Im Endeffekt haben der Junge und ich es dann zusammen gelöst, auch unter juristischen Aspekten richtig. Und dann hab ich mit ihm aber auch besprochen, wie er sich zum einen beim nächsten Mal verhalten sollte, auch wenn er evtl. selbst dabei sein sollte, und vor allem, dass er es seiner Mutter erzählen sollte und warum.
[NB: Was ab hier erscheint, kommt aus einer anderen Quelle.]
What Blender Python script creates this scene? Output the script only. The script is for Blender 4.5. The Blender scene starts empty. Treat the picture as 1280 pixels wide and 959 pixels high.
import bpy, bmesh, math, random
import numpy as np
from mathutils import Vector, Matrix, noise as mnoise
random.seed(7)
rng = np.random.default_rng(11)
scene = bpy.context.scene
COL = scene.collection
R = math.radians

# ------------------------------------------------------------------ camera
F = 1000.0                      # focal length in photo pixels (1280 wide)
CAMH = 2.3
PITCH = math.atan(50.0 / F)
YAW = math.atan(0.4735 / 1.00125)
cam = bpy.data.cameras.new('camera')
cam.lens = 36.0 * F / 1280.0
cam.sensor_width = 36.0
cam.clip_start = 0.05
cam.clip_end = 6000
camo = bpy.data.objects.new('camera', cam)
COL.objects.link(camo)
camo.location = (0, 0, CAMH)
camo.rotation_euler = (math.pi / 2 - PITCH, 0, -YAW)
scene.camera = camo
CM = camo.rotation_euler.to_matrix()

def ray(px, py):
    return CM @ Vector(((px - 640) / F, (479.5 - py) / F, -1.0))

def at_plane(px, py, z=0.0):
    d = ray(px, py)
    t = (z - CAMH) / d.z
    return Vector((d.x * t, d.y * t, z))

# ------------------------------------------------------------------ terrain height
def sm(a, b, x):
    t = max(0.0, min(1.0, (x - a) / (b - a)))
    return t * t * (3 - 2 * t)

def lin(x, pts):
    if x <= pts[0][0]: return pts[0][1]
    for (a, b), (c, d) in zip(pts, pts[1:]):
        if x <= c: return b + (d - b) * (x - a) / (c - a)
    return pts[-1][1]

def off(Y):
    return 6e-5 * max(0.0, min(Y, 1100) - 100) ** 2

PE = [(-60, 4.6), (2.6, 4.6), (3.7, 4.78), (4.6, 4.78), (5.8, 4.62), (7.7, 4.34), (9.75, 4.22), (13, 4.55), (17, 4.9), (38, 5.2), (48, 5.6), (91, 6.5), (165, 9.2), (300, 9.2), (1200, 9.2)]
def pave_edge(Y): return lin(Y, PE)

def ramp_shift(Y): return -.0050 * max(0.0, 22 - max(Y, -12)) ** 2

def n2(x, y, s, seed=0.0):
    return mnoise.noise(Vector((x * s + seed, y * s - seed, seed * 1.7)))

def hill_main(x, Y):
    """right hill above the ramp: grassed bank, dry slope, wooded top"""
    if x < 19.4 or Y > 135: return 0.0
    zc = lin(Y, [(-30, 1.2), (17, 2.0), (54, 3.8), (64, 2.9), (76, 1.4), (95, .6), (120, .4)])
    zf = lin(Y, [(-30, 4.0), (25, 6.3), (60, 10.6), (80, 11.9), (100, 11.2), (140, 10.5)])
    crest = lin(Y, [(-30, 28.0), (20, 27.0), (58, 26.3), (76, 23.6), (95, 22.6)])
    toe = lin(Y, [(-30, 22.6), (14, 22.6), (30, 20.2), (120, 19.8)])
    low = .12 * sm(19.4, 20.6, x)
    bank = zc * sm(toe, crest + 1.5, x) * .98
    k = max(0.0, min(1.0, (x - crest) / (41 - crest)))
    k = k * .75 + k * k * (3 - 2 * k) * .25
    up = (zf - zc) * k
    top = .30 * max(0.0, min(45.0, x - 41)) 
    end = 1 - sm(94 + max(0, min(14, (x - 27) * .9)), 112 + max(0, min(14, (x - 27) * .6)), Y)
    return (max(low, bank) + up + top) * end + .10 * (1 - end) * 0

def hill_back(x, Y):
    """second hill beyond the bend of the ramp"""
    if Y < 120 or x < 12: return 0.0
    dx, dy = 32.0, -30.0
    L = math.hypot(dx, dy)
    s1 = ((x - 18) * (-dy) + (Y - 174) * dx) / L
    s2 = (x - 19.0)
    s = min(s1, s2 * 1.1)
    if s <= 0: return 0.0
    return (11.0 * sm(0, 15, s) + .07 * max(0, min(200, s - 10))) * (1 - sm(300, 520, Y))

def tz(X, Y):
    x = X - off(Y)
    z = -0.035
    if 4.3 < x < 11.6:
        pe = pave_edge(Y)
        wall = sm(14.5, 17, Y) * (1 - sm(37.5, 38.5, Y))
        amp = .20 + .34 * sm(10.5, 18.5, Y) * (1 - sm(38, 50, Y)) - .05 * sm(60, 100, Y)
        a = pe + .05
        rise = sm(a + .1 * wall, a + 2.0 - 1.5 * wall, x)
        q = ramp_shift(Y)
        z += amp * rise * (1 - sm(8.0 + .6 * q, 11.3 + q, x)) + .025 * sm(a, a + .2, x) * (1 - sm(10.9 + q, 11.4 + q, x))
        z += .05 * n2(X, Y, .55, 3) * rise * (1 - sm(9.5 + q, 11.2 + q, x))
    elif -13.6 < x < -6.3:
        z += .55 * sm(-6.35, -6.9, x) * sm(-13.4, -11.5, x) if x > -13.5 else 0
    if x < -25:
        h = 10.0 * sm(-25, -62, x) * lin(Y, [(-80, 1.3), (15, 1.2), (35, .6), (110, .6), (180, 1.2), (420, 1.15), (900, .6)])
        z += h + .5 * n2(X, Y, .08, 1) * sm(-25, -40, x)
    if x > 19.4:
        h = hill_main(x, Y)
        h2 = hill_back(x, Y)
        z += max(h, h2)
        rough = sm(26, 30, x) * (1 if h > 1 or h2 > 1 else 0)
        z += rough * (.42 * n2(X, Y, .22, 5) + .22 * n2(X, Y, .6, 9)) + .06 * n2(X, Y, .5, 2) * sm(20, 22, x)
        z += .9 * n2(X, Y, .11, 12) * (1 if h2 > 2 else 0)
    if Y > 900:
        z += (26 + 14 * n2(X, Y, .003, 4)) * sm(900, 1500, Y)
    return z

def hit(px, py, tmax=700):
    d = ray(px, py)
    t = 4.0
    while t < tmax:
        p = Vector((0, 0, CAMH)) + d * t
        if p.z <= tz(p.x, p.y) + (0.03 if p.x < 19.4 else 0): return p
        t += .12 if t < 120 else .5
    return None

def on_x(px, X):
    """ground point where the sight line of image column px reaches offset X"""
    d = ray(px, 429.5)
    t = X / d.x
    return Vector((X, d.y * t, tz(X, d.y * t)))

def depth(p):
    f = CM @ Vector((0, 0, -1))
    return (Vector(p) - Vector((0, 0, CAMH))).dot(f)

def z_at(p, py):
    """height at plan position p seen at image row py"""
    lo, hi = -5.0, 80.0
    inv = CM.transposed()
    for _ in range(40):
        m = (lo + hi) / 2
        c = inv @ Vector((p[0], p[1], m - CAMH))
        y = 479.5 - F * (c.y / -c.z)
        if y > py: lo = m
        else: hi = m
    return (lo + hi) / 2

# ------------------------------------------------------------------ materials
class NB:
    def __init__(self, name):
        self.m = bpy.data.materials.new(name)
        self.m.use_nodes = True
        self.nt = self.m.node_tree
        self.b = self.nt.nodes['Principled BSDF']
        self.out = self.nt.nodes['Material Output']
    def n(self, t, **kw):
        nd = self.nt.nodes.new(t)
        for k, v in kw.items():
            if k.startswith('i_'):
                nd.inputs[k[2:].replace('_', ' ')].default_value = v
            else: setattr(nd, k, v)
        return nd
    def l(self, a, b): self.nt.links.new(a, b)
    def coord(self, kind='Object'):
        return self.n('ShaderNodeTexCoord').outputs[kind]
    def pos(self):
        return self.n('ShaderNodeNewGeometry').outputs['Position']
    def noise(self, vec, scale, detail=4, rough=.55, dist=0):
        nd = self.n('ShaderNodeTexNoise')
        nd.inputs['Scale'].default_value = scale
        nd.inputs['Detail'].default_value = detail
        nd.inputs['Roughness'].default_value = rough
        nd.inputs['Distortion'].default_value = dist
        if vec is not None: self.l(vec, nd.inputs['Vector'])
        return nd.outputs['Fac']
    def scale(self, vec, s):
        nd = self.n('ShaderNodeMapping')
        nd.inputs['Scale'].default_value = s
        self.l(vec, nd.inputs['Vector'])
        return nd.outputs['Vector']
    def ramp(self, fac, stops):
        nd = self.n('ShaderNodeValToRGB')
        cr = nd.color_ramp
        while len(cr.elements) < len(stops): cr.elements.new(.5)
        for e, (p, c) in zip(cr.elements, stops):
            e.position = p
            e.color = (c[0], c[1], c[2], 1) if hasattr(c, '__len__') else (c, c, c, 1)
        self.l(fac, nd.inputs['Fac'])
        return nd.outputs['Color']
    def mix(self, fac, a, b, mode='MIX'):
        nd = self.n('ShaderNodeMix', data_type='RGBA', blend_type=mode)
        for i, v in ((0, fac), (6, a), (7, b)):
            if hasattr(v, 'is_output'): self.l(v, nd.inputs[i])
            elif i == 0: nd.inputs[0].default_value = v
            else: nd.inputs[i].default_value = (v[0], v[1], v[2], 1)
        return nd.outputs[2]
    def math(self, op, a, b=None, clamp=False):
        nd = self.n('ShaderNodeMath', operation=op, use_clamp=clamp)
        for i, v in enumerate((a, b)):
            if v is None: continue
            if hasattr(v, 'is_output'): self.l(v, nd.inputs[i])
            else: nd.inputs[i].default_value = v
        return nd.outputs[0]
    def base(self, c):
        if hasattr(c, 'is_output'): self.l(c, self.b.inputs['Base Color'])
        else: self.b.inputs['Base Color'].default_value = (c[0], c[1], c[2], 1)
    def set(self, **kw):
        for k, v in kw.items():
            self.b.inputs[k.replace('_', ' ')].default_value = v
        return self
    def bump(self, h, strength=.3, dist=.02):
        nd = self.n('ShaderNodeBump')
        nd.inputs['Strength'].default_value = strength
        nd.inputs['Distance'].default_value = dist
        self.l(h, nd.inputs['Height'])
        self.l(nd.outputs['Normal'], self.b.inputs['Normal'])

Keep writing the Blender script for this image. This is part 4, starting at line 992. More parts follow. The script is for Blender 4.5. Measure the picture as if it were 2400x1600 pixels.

Wichtig war ihm in diesem Fall wohl, dass er keine Vorwürfe bekam, keine Ansagen, dass er den Kontakt zu diesem "Freund" abbrechen sollte und dergleichen. Vieles, was Eltern in der Situation sagen würden, hätte ihm gar nicht geholfen. Und ich denke, das war eben einer der Gründe, warum er es mir erzählt hat, denn ich bin eben keine Mutter und verhalte mich auch nicht so. Wichtig war in der Situation eher, es für alle Seiten richtig zu lösen.
Und ich denke, in dem Alter wird es so langsam wichtig, sein Kind eben nicht mehr nur als Kind zu sehen, das man erziehen muss. Wichtig ist eher, es als inzwischen selbst denkenden und handelnden Menschen zu sehen, der bei manchen Sachen eben Hilfe oder Unterstützung braucht, keine Vorwürfe oder nicht umsetzbare Ratschläge. Vielleicht könnte es helfen, auf der Basis mal das Gespräch mit der Tochter zu suchen.
Hilfreich finde ich auch immer und als guter Anknüpfungspunkt, um das Gespräch zu suchen, dass man erzählt, dass man selbst sich nicht immer sicher ist bei allem. Dass man auch Fehler macht. Dass man sich etwa fragt, ob man jetzt einen Fehler bei der Tochter gemacht hat, dass sie so still geworden ist. Dass man vielleicht auch mitleidet, denn es scheint ihr ja nicht so gut zu gehen. Auf so was reagieren Jugendliche oft recht gut.